Now, these can certainly overlap…However, they can depart…It’s possible to follow one by not the other.  We can illuminate this difference by asking a simple question: Is a rich drug addict free?...Poor junkies are presumably not free.  They have a need for something that they don’t have and they have to commit crimes to get it.  My case: I’m a junkie, that’s all I want, and I have unlimited access to it…So I experience no obstacles to getting what I want.  Now, if freedom is simply the absence of coercion, we must say the rich junkie is free.  But we may not want to say the rich junkie is free.  Some of you may say, “That’s not really freedom, is it?”  The question is: if we think he’s not free, what idea of freedom must we be implicitly using?...
Now, if you don’t think the rich junkie is free you are probably saying something like, “He’s not because he’s not himself—he’s under control of the drug.”  But this implies that his openly expressed desire for the drug is not the real him, not his true self. 
And indeed, historically, those who accept self-determination as the definition of freedom, rather than absence of obstacle, have to distinguish between a true or higher self and a false or lower self, so they can on occasion, “It looks like Cahoone is acting freely, but it’s not real freedom.  His lower self is getting what it wants: that’s true…but his higher self has ceased to determine his actions, he’s acting out of his lower self.  For this tradition, freedom is not just the absence of coercion.  It’s whether the true or higher or good self acts, rather than the petty or vicious or immoral desires within me act. 
…Rousseau not only accepted liberty as self-determination, he then identified a person’s true self , which anyone who starts with self-determination has to distinguish the true or false self…Rousseau took the self of identifying the true self with the community.  My true self—my higher self—is identified with what’s best for the community.  My lower, false self is selfish, petty, and filled with commercial interests.  So the real me is the me that wants to do what is right for the whole community as well as myself.  Therefore true freedom is the determination of oneself by one’s higher self—the self which is in effect the citizen that is identified with the good of the community. 
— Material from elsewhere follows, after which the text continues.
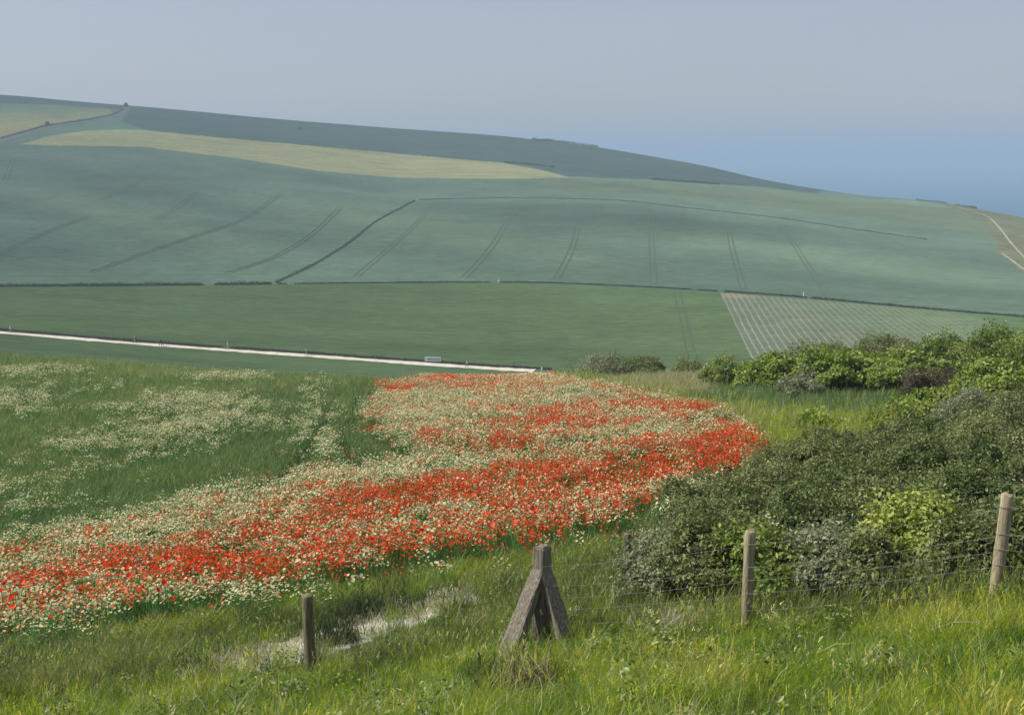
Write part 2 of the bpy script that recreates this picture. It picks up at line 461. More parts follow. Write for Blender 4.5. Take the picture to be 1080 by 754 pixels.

What does this all lead to?  It leads to a rather remarkable claim.  It leads to Rousseau saying if a member—once they’ve engaged in a social contract and joined together to make a society with each other…—if they refuse to follow the general will that is what’s best for the community, then they must be he famously said, “Forced to be free.  It is legitimate to coerce the individual to obey.” 
But notice it’s more than that.  It is not merely the case that when I disobey the community it’s legitimate to force me to obey: while you are forcing me to obey…”you are actually making me free.”  So it’s not force.  It’s not obedience.  Because my true self is the community, all you have done is remind me what my true self is.
—Lawrence Cahoone.  The Modern Intellectual Tradition: From Descartes to Derrida.  “The Enlightenment and Rousseau.”  Lecture Six.  The Teaching Company.